▶ YOUR INSTRUCTIONS
How does the data below read from its first line through the line containing "return Matrix.Rotation(a.length, 3, a.normalized())"? Print those lines exactly.

--- START ---

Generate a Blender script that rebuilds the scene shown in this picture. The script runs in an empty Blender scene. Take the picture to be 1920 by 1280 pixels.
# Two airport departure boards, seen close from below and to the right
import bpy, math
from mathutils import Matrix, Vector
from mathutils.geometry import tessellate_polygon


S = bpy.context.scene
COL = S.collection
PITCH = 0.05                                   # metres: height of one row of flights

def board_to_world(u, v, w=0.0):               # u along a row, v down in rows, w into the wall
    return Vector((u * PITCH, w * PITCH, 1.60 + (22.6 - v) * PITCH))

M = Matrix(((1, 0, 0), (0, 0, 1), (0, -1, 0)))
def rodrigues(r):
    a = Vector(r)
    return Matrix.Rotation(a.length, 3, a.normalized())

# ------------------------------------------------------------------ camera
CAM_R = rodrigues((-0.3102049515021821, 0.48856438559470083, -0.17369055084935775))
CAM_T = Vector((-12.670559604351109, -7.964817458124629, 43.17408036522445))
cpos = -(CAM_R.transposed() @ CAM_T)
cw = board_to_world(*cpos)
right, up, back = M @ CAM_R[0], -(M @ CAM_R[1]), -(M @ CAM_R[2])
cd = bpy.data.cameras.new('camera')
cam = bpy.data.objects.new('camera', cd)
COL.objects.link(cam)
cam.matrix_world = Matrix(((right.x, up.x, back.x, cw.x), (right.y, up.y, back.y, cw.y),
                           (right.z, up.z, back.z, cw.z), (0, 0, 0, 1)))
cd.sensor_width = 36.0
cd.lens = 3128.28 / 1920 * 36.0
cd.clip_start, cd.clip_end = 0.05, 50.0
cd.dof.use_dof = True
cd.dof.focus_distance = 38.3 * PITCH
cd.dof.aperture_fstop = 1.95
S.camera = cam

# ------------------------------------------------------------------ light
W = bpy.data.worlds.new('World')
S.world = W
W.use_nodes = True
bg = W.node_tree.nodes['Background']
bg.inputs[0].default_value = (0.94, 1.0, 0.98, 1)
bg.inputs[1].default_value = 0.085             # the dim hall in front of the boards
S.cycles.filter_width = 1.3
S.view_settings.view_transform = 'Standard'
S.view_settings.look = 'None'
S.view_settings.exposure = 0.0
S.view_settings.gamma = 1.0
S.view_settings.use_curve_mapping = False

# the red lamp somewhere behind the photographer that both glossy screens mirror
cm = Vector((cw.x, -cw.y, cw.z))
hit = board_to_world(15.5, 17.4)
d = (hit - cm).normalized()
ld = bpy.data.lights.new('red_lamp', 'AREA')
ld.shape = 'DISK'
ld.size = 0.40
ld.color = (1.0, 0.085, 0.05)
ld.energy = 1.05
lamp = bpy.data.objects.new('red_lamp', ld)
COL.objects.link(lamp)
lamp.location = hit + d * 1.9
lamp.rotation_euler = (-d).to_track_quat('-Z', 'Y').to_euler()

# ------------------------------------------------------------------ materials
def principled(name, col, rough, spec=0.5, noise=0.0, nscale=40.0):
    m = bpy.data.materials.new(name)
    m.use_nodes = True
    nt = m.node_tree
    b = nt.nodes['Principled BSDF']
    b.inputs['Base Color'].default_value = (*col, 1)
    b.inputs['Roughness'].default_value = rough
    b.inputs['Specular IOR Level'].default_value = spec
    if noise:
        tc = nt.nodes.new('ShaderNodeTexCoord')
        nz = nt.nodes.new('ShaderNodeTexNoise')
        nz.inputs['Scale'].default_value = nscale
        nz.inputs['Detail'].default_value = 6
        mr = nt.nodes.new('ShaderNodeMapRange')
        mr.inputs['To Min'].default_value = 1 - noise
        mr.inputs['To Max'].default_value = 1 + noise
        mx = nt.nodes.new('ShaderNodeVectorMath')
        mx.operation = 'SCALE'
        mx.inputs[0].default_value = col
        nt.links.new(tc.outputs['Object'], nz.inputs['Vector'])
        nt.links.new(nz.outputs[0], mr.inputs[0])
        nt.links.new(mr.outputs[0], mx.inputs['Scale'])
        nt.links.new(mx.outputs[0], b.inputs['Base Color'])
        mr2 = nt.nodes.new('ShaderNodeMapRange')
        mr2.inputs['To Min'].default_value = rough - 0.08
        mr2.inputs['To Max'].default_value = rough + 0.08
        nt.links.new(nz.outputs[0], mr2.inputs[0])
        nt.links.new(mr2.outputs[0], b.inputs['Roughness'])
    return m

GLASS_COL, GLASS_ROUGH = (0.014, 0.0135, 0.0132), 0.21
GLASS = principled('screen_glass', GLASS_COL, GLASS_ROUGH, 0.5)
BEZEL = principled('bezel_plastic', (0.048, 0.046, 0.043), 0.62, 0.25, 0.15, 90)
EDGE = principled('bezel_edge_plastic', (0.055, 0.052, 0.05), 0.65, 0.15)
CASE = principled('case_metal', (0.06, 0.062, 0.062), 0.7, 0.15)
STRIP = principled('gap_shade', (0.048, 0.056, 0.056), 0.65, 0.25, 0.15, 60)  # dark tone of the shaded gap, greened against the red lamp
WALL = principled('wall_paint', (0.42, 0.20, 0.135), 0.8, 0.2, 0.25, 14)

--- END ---

▶ WRITTEN RESPONSE
Generate a Blender script that rebuilds the scene shown in this picture. The script runs in an empty Blender scene. Take the picture to be 1920 by 1280 pixels.
# Two airport departure boards, seen close from below and to the right
import bpy, math
from mathutils import Matrix, Vector
from mathutils.geometry import tessellate_polygon


S = bpy.context.scene
COL = S.collection
PITCH = 0.05                                   # metres: height of one row of flights

def board_to_world(u, v, w=0.0):               # u along a row, v down in rows, w into the wall
    return Vector((u * PITCH, w * PITCH, 1.60 + (22.6 - v) * PITCH))

M = Matrix(((1, 0, 0), (0, 0, 1), (0, -1, 0)))
def rodrigues(r):
    a = Vector(r)
    return Matrix.Rotation(a.length, 3, a.normalized())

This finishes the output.